Through talking with God, Stephen realized God didn’t feel that way about him. In fact, He felt entirely opposite. The result was a commitment: Stephen promised that he would stop speaking on God’s behalf and would instead turn to Him with his questions and doubts.
“My relationship with God has never been better,” Stephen says. “I feel like we’re a team and we’re moving through life together and we’re figuring things out step by step and piece by piece.”
Stephen had planned to take his secret of same-sex attraction to his grave, not knowing how his family and friends would react. But with time, he started to realize that just as he was putting words in God's mouth, he often made false assumptions about how his family and friends would react.

Introducing the song at the North Star Conference, Nelson thought, “There’s no better group of people to share the story behind this song [with] than the people who share so much of that same experience behind it.” He said the song was written because I have same-sex attraction and because I was in a hopeless place because of it. I was truly very ‘deep in a disaster,’” he says, referencing the lyrics in the song.

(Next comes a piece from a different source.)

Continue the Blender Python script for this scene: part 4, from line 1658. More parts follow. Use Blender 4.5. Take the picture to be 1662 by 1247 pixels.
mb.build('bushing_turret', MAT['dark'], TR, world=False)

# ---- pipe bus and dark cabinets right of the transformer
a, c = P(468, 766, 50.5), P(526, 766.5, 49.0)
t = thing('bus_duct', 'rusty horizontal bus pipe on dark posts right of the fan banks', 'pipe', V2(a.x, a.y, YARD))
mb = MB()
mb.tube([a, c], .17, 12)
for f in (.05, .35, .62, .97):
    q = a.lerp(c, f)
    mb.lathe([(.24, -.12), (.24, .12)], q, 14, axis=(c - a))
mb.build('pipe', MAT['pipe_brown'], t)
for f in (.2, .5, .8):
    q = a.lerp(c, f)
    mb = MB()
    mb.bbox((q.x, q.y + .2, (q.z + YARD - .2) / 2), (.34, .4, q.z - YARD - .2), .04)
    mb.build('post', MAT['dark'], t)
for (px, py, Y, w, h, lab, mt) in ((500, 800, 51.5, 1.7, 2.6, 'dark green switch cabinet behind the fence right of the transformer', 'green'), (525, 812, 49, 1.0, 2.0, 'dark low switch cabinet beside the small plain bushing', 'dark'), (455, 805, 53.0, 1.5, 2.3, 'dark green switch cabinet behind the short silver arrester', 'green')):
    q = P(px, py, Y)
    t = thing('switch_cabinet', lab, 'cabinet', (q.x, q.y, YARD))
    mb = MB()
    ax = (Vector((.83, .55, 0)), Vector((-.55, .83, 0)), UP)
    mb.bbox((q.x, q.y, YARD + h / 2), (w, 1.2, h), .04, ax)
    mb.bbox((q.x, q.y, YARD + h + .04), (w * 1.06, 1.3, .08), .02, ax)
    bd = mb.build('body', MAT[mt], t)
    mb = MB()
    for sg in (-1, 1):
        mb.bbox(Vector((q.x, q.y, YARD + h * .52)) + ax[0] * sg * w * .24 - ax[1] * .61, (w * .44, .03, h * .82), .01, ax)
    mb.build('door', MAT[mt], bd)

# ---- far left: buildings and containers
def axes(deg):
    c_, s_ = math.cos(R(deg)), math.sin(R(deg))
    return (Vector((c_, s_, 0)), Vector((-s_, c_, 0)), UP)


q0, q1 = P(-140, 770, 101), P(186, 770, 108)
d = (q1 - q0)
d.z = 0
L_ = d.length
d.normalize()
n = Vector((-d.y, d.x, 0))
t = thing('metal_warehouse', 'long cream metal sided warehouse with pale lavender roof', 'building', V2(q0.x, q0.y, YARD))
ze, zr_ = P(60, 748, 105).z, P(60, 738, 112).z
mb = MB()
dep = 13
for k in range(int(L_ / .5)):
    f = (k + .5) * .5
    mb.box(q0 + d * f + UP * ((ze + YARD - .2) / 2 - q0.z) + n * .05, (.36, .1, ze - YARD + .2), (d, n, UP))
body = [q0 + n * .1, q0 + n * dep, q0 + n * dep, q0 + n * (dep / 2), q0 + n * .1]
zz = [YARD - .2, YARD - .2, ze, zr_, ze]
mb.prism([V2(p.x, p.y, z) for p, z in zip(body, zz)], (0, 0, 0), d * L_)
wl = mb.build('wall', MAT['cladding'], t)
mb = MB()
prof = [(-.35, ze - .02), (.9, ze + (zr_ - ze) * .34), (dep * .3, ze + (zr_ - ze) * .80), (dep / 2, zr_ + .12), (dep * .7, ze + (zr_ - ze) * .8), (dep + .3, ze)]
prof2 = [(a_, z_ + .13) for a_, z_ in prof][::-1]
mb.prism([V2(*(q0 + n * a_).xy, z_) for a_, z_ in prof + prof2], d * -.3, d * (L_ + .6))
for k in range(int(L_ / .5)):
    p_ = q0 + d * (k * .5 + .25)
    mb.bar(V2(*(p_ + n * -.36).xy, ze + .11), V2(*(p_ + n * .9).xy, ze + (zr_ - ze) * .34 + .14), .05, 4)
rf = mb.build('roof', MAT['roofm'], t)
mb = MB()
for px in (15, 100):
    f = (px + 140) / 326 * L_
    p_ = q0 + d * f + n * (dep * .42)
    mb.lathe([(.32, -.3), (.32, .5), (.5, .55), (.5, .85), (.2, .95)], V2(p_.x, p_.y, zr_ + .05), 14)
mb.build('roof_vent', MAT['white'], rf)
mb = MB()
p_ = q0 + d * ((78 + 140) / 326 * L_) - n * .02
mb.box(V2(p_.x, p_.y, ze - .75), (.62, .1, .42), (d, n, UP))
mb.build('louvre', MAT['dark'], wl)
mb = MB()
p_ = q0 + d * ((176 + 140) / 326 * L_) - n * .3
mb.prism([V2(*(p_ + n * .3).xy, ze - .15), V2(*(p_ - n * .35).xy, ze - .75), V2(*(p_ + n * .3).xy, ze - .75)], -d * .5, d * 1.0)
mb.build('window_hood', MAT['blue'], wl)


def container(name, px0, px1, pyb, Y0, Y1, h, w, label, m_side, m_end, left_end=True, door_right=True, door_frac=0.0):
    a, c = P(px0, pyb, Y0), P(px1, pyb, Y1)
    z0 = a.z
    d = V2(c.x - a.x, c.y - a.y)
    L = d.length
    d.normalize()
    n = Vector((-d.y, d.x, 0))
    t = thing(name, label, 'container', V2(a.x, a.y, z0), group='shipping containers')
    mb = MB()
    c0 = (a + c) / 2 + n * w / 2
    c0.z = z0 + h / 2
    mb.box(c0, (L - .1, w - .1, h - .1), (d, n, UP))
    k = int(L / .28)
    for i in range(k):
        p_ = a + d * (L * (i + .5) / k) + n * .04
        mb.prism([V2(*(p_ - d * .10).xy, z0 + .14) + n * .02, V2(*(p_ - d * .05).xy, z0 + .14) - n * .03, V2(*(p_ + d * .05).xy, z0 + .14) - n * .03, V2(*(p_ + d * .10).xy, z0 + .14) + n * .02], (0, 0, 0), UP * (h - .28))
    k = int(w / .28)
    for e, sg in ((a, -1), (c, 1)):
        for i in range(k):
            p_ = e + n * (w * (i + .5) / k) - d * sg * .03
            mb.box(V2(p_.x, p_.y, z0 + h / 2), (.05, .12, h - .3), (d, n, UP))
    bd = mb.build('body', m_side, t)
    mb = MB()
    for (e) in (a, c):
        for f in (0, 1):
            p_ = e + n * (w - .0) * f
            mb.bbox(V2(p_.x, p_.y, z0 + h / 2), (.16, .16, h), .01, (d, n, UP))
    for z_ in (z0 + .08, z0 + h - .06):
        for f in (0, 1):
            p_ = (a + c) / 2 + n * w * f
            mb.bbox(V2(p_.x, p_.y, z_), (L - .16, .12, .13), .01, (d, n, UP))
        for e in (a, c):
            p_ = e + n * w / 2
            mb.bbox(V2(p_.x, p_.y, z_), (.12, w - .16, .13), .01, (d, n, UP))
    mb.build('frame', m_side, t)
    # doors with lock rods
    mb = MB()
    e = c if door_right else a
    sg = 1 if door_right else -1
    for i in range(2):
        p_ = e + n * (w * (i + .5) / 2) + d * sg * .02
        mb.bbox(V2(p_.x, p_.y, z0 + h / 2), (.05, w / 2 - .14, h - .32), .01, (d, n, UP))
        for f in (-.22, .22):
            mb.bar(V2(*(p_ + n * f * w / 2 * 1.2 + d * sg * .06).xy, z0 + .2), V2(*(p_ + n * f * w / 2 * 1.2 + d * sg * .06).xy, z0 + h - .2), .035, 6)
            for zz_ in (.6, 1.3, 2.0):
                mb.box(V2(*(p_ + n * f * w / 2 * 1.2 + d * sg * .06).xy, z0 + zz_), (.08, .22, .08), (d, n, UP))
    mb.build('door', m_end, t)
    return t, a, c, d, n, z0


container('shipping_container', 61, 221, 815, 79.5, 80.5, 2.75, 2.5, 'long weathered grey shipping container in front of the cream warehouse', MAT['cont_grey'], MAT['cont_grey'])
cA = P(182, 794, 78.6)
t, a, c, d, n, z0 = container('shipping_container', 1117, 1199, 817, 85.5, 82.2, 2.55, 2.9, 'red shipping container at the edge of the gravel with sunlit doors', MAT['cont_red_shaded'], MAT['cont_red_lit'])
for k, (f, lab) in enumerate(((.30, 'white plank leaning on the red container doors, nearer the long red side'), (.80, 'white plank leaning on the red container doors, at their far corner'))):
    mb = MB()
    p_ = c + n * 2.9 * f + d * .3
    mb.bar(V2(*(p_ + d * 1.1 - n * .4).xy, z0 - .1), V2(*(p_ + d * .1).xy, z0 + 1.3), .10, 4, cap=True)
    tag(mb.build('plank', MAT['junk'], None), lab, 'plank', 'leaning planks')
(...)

As always, the song moved the audience, but perhaps it moved this particular audience in a different way. They knew they were “not alone,” as the lyrics say. And they knew that they could, like Stephen, “believe.”
“Stephen was a conduit for that message. As performers of the song, we’re just the same. We’re just the messenger [who] has the opportunity to give this message to the people who need it most. . . . Thank goodness Stephen opened his heart that day, because this song is making an impact on people in a very real way and to this day continues to help me,” Brad Quinn Lever says.

:When asked about his favorite performance of all time, Casey says it isn’t the shows with packed audiences or amazing venues like the European stages or the Conference Center. Instead, it was a simple hotel ballroom in Salt Lake City with a powerful spirit that touched the hearts of those in attendance.